Menurut Abdul, tingginya proyeksi investasi pada sektor pertambangan sebagaimana yang dilaporkan oleh Bank Indonesia (BI) cenderung didorong oleh ekspektasi pelaku usaha pertambangan atas kenaikan harga komoditas tambang.
Dalam hasil survei kegiatan dunia usaha (SKDU) yang diterbitkan oleh BI, investasi di sektor pertambangan diproyeksikan meningkat melihat dari perkiraan saldo bersih tertimbang (SBT) investasi di sektor pertambangan kuartal IV/2019 yang mencapai 4,67%, jauh lebih tinggi dari kuartal III/2019 yang mencapai 0,53%.

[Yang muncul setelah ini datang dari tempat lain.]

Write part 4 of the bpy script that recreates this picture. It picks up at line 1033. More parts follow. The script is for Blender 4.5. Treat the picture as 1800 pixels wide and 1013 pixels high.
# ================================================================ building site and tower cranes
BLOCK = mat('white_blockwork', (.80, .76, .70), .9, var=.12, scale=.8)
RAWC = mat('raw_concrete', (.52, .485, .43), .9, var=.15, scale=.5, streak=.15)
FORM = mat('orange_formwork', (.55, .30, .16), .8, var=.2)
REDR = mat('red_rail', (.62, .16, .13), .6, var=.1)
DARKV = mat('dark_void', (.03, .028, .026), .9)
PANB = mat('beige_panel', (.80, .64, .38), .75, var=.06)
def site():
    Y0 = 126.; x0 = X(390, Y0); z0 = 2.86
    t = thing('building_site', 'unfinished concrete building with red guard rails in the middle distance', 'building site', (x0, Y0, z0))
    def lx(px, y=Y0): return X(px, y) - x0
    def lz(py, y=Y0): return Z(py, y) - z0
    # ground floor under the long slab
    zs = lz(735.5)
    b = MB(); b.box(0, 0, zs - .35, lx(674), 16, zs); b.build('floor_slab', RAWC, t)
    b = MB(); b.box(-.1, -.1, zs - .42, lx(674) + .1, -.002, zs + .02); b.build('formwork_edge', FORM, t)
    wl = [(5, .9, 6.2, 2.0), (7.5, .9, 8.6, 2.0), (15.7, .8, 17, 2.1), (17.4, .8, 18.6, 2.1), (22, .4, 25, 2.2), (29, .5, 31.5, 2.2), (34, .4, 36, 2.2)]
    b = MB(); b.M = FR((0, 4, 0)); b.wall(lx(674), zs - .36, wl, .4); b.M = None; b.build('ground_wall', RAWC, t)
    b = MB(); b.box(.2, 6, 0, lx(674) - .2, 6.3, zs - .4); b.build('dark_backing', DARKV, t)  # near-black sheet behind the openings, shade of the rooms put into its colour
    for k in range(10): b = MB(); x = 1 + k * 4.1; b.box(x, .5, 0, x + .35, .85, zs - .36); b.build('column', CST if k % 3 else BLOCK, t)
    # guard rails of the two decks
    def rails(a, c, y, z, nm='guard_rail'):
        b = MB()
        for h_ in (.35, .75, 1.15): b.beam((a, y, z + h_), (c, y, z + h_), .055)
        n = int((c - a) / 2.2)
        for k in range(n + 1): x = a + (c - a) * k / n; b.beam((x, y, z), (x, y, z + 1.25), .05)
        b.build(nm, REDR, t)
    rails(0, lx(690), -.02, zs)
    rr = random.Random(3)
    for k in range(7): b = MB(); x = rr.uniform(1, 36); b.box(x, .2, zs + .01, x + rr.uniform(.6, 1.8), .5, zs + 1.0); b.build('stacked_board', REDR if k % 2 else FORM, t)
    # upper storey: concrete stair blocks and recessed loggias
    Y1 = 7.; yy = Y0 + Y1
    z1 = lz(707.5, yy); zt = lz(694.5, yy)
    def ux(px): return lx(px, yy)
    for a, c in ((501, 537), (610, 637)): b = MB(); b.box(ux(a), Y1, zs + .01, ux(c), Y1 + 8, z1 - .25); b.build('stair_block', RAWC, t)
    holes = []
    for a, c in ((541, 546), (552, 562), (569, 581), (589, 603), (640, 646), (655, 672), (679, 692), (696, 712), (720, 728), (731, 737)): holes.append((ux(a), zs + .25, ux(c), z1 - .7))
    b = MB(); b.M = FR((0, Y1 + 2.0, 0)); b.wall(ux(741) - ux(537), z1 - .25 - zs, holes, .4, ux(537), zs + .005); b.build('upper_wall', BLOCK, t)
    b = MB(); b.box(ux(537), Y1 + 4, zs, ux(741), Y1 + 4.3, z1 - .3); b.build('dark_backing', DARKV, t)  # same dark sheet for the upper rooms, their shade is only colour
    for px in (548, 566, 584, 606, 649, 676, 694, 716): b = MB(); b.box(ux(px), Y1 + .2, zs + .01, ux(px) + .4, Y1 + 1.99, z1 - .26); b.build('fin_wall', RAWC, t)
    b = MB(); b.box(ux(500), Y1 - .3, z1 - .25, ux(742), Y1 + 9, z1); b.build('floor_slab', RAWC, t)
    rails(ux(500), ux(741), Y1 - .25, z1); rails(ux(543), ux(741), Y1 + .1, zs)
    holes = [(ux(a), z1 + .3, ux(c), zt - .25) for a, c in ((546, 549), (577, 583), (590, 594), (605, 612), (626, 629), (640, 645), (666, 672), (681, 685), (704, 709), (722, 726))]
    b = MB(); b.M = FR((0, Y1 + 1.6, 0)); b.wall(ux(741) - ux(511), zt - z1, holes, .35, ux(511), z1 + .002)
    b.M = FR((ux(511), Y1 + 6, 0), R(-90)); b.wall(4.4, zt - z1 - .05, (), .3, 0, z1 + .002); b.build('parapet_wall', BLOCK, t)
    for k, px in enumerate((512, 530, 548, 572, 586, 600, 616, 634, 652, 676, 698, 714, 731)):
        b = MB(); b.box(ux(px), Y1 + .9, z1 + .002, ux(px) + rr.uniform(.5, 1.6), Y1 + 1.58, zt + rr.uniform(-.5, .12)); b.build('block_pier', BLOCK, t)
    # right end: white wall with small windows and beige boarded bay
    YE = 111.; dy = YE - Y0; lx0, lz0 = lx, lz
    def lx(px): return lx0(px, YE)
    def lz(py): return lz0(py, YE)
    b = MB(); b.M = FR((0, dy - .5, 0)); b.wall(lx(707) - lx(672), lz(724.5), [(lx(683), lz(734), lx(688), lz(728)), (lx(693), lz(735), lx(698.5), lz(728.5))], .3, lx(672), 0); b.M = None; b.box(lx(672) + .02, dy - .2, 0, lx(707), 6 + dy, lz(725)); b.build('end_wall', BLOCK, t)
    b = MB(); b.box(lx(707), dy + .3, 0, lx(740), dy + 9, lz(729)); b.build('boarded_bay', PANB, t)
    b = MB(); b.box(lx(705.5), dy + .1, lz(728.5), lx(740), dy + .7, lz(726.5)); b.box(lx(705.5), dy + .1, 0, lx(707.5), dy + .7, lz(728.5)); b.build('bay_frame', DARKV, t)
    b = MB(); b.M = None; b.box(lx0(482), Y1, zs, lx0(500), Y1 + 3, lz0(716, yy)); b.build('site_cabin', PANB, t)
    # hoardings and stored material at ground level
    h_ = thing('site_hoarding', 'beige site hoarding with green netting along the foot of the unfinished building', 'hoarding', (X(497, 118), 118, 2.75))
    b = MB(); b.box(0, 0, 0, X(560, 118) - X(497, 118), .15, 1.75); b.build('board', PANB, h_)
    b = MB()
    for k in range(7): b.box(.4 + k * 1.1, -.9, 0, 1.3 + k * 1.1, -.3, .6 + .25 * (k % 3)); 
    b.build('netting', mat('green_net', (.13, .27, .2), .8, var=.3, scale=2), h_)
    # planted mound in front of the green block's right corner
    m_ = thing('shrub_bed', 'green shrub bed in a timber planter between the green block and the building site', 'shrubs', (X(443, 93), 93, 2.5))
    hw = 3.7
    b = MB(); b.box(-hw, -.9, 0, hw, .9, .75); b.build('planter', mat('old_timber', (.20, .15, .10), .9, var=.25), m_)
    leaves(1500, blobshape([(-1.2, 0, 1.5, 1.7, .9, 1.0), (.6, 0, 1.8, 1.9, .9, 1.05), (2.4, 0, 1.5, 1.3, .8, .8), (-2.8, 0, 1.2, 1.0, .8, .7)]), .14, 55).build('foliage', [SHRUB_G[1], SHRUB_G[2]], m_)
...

Secara definitif, saldo bersih tertimbang adalah perkalian antara saldo bersih dan bobot masing-masing sektor ekonomi. Saldo bersih dihitung dengan cara mengurangkan persentase responden yang menjawab naik dengan persentase responden yang menjawab turun.
Bila hasilnya positif artinya ekspansi dan bila negatif artinya kontraksi.
Oleh karena itu, realisasi investasi pada kuartal IV/2019 besar kemungkinan tidak sejalan dengan proyeksi yang diterbitkan oleh BI.
Perlambatan investasi di sektor pertambangan pun menurut Abdul akan tetap berlanjut pada 2020 dilatarbelakangi oleh melambatnya pertumbuhan ekonomi China dan India selaku konsumen utama.
Lebih lanjut, perang dagang juga masih belum bisa diekspektasikan merada pada 2020, apalagi bila Donald Trump selaku petahana di Pemilu AS 2020 terpilih kembali.